О том, что памятники и мемориалы становятся ближе к человеку и символически, и функционально, говорит и Яков Яковенко: «Даже в финале трилогии Кристофера Нолана о Бэтмене — вот уж кто абстрактный герой! — кроме монументального памятника мы видим табличку на особняке „Детский приют имени Томаса и Марты Уэйн“. Можно вспомнить эксперимент с мемориальным парком, посвященным погибшим солдатам Вермахта в Нордхорне».
С людьми, олицетворяющими недолговечные идеалы, конечно, сложнее, чем с безобидным Старым вязом из Бискарросса. И все же история французской коммуны показательна: человечество отступает от традиции заливать исторических персонажей и их идеи в бронзу.
«Памятникопад начался не сегодня и связан с радикальным переосмыслением основ существования общества, с перезаключением общественного договора. Чем больше напряжение в обществе, тем принципиальнее отношение к памятникам. Их и демонизируют, и видят в них гарантию своей идентичности. Как будто памятник — это такая специальная вышка, излучающая идеологию, — говорит Оксана Довгополова. — Но можно работать с перезагрузкой сообщения, вложенного в памятник, — добавляя какую-то информацию и визуальные ориентиры, перемещая в пространстве, изменяя посыл созданием парков прошлых эпох. Памятники важны — чтобы не потерять возможность видеть идолов прошлого».

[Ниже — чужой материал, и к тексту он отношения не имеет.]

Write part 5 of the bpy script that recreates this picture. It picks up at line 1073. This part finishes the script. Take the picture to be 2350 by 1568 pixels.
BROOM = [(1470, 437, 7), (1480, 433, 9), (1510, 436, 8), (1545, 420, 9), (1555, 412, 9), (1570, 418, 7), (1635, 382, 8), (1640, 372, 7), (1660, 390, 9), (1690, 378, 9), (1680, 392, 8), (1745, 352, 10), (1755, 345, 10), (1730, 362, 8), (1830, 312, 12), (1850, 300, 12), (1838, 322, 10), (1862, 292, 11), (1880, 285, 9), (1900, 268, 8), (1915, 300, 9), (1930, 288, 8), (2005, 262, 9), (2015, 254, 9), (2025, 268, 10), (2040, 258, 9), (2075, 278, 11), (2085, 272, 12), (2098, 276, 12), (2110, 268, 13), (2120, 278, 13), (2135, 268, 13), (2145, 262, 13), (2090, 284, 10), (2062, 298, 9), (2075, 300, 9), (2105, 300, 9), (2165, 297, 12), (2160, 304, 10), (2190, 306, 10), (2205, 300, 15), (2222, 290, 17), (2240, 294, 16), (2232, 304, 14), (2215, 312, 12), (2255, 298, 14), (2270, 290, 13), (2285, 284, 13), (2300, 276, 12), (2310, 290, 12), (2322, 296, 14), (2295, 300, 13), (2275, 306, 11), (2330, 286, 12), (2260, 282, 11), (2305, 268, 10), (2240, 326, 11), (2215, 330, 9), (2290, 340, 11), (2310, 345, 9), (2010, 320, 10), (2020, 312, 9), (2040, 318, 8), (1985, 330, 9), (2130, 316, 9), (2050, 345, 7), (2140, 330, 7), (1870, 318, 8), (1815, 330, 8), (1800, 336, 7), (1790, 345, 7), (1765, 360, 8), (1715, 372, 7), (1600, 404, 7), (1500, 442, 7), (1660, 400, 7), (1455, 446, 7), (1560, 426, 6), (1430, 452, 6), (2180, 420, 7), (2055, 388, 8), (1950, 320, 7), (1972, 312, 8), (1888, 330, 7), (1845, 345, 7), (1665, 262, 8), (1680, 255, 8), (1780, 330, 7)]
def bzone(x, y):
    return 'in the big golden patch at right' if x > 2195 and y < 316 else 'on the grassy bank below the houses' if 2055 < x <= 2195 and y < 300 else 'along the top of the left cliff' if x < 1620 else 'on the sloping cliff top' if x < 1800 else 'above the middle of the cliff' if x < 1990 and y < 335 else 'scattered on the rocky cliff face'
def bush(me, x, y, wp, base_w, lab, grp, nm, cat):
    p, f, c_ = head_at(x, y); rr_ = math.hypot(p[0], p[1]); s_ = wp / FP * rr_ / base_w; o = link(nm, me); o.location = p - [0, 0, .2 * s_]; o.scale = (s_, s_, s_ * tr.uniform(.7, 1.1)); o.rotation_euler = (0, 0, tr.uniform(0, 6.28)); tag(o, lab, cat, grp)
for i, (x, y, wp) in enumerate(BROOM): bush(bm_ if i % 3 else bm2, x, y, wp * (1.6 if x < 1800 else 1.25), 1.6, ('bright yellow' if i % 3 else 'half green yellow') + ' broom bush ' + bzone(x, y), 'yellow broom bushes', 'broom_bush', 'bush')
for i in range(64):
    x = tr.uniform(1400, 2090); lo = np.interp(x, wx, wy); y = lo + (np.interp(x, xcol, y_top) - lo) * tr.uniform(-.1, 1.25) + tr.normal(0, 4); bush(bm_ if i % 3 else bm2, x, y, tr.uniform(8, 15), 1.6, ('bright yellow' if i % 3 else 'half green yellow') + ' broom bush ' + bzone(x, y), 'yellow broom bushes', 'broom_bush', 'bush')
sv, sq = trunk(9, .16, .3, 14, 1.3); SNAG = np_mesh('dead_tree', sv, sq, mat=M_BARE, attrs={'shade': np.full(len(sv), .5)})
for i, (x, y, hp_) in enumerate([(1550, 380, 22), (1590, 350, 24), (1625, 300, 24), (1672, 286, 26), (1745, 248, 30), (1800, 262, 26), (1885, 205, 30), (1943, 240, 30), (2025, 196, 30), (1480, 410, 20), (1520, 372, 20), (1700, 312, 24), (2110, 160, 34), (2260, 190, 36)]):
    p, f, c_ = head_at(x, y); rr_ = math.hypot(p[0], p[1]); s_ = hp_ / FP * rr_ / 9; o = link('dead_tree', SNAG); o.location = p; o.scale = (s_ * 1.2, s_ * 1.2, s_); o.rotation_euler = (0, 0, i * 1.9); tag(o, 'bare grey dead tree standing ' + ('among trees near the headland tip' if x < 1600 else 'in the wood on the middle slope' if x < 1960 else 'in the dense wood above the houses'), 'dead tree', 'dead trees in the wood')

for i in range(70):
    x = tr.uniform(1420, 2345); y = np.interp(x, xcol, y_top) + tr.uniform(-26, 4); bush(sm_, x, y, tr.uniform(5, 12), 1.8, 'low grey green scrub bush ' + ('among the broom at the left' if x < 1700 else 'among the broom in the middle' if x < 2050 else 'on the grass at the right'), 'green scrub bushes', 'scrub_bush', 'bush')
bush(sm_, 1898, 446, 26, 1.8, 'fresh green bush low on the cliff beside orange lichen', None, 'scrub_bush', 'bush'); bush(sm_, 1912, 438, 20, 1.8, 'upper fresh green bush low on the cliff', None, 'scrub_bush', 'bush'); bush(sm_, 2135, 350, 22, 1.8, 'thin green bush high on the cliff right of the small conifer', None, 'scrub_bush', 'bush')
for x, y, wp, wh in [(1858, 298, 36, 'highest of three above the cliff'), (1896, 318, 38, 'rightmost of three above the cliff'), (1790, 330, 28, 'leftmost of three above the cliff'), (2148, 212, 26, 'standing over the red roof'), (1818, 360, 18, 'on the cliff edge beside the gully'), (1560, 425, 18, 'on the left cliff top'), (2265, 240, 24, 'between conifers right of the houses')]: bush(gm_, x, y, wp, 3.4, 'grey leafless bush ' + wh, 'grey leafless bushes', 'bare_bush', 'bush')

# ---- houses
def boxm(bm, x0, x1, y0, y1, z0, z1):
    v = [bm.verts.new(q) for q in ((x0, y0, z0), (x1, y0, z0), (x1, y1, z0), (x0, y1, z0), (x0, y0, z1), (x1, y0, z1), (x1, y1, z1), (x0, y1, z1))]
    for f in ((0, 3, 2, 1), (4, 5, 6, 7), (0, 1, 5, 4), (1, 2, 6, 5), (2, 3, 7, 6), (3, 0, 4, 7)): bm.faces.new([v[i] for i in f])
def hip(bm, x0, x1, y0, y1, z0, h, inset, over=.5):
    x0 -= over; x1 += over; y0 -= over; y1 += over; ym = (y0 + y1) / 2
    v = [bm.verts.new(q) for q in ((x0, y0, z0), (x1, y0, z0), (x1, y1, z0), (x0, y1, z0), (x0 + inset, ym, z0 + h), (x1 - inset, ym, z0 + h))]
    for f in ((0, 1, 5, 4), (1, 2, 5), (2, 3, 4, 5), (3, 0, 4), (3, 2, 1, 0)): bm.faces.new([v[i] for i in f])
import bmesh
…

Приходится признать, что в XXI веке традиционные памятники — слишком простые и однозначные символы, которые не находят отклика у человека, способного к самостоятельному анализу информации. Монументальная скульптура все еще актуальна, но уже не как средство утверждения единой интерпретации истории и увековечивания героев, а скорее как фиксация исторических моментов, которые побуждают к диалогу и обсуждению того, что мы считаем важным сейчас. Памятники нового типа уже не диктуют человеку, что думать, но задают вектор — о чем ему стоило бы задуматься.